>> Start STORED DATA

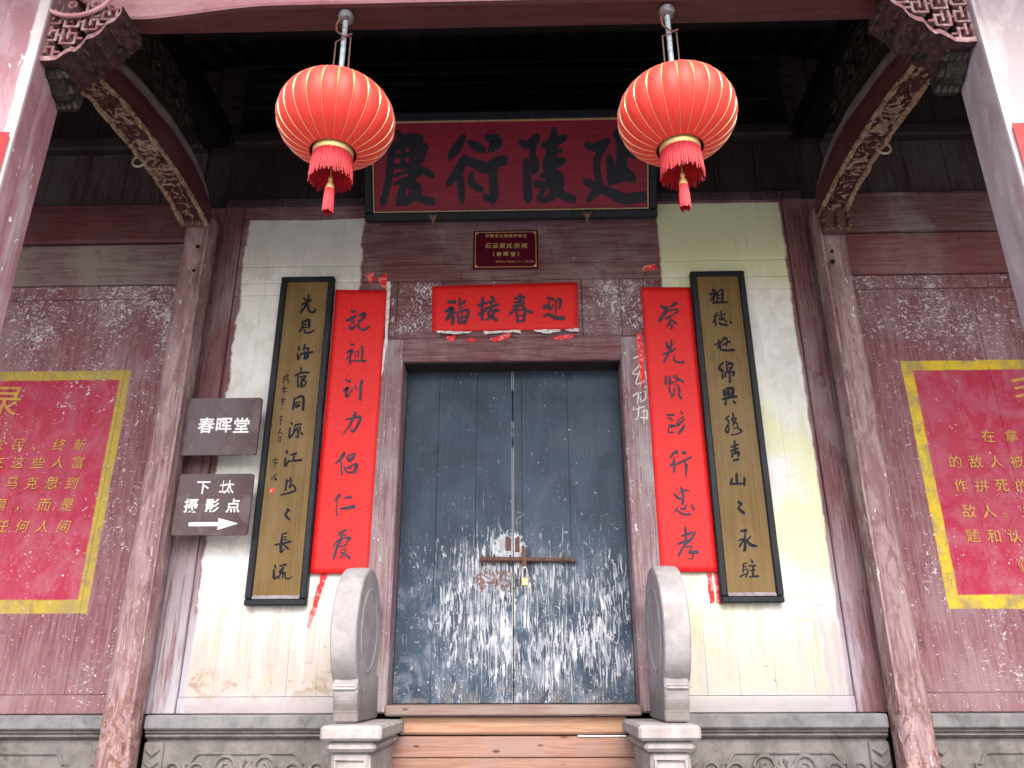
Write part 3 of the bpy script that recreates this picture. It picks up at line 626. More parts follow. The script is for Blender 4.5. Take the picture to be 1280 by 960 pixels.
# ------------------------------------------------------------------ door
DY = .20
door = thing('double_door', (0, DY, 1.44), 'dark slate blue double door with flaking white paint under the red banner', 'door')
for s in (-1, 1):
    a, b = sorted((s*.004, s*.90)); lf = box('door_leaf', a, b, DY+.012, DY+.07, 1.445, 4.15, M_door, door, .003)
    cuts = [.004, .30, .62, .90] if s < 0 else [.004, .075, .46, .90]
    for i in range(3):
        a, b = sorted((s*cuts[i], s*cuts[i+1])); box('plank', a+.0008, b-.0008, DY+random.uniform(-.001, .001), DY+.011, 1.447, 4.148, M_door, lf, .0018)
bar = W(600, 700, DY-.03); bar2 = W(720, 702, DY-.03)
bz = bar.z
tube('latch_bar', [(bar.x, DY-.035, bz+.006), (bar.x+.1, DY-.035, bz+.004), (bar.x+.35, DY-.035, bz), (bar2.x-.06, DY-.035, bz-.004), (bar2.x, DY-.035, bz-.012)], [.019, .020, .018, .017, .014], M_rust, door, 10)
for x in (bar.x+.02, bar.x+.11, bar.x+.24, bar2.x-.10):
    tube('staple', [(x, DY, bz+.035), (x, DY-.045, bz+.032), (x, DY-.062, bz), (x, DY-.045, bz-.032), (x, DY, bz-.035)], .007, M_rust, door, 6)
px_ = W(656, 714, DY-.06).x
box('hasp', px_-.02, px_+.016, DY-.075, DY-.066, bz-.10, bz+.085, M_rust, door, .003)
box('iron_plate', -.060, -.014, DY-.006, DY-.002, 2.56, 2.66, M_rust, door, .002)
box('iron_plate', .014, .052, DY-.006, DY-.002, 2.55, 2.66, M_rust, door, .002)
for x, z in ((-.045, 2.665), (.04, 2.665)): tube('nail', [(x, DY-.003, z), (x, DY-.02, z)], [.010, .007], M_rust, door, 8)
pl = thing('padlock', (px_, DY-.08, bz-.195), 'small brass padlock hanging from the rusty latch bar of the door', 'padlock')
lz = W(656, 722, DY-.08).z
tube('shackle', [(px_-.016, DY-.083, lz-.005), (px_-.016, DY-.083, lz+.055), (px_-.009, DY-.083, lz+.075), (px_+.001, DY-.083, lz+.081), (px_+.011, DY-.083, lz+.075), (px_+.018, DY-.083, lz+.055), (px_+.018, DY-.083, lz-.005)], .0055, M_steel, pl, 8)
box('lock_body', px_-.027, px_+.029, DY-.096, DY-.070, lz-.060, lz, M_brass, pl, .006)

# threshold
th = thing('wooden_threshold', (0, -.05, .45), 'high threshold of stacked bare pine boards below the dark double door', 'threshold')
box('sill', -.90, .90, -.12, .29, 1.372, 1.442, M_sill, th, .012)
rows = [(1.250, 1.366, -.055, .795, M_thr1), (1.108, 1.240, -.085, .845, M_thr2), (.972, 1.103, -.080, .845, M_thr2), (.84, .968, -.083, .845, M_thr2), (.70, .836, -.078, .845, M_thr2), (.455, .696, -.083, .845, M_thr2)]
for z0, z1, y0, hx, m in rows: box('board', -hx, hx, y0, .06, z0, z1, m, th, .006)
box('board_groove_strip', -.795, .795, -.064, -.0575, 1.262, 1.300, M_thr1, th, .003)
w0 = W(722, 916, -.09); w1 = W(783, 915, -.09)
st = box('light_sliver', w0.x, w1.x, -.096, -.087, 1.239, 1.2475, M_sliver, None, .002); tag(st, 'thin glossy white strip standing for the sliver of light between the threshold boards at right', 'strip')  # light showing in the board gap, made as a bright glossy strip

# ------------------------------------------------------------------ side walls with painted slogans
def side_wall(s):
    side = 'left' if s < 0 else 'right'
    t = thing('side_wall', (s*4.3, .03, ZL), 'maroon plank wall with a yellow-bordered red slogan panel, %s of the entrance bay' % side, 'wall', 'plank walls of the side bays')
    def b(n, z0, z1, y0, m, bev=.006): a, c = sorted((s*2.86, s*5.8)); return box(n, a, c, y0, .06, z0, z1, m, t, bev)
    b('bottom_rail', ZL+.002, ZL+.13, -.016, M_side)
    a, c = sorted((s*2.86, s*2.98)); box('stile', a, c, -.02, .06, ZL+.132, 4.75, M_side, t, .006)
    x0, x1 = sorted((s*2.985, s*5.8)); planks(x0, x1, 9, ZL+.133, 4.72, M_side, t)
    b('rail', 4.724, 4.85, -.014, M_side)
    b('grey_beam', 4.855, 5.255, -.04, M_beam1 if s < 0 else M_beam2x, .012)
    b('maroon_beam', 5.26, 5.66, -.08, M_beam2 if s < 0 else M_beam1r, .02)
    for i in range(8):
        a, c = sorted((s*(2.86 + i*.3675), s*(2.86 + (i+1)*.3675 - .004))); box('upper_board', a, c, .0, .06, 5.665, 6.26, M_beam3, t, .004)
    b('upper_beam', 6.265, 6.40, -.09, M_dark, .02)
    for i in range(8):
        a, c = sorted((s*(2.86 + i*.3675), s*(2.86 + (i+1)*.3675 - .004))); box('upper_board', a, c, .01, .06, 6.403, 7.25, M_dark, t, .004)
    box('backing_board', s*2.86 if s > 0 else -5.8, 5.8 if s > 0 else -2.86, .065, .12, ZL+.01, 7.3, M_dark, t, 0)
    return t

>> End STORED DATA
>> Start STORED DATA

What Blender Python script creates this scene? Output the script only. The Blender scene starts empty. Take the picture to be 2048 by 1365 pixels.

>> End STORED DATA
>> Start STORED DATA

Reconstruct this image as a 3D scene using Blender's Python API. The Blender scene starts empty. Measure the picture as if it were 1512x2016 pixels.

>> End STORED DATA

◆ WORK REQUIRED
Nothing but the lines from the one with "Write part 3" through the one with "M_brass, pl, .006)" should be repeated, and each exactly.

◆ EXERCISE RESPONSE
Write part 3 of the bpy script that recreates this picture. It picks up at line 626. More parts follow. The script is for Blender 4.5. Take the picture to be 1280 by 960 pixels.
# ------------------------------------------------------------------ door
DY = .20
door = thing('double_door', (0, DY, 1.44), 'dark slate blue double door with flaking white paint under the red banner', 'door')
for s in (-1, 1):
    a, b = sorted((s*.004, s*.90)); lf = box('door_leaf', a, b, DY+.012, DY+.07, 1.445, 4.15, M_door, door, .003)
    cuts = [.004, .30, .62, .90] if s < 0 else [.004, .075, .46, .90]
    for i in range(3):
        a, b = sorted((s*cuts[i], s*cuts[i+1])); box('plank', a+.0008, b-.0008, DY+random.uniform(-.001, .001), DY+.011, 1.447, 4.148, M_door, lf, .0018)
bar = W(600, 700, DY-.03); bar2 = W(720, 702, DY-.03)
bz = bar.z
tube('latch_bar', [(bar.x, DY-.035, bz+.006), (bar.x+.1, DY-.035, bz+.004), (bar.x+.35, DY-.035, bz), (bar2.x-.06, DY-.035, bz-.004), (bar2.x, DY-.035, bz-.012)], [.019, .020, .018, .017, .014], M_rust, door, 10)
for x in (bar.x+.02, bar.x+.11, bar.x+.24, bar2.x-.10):
    tube('staple', [(x, DY, bz+.035), (x, DY-.045, bz+.032), (x, DY-.062, bz), (x, DY-.045, bz-.032), (x, DY, bz-.035)], .007, M_rust, door, 6)
px_ = W(656, 714, DY-.06).x
box('hasp', px_-.02, px_+.016, DY-.075, DY-.066, bz-.10, bz+.085, M_rust, door, .003)
box('iron_plate', -.060, -.014, DY-.006, DY-.002, 2.56, 2.66, M_rust, door, .002)
box('iron_plate', .014, .052, DY-.006, DY-.002, 2.55, 2.66, M_rust, door, .002)
for x, z in ((-.045, 2.665), (.04, 2.665)): tube('nail', [(x, DY-.003, z), (x, DY-.02, z)], [.010, .007], M_rust, door, 8)
pl = thing('padlock', (px_, DY-.08, bz-.195), 'small brass padlock hanging from the rusty latch bar of the door', 'padlock')
lz = W(656, 722, DY-.08).z
tube('shackle', [(px_-.016, DY-.083, lz-.005), (px_-.016, DY-.083, lz+.055), (px_-.009, DY-.083, lz+.075), (px_+.001, DY-.083, lz+.081), (px_+.011, DY-.083, lz+.075), (px_+.018, DY-.083, lz+.055), (px_+.018, DY-.083, lz-.005)], .0055, M_steel, pl, 8)
box('lock_body', px_-.027, px_+.029, DY-.096, DY-.070, lz-.060, lz, M_brass, pl, .006)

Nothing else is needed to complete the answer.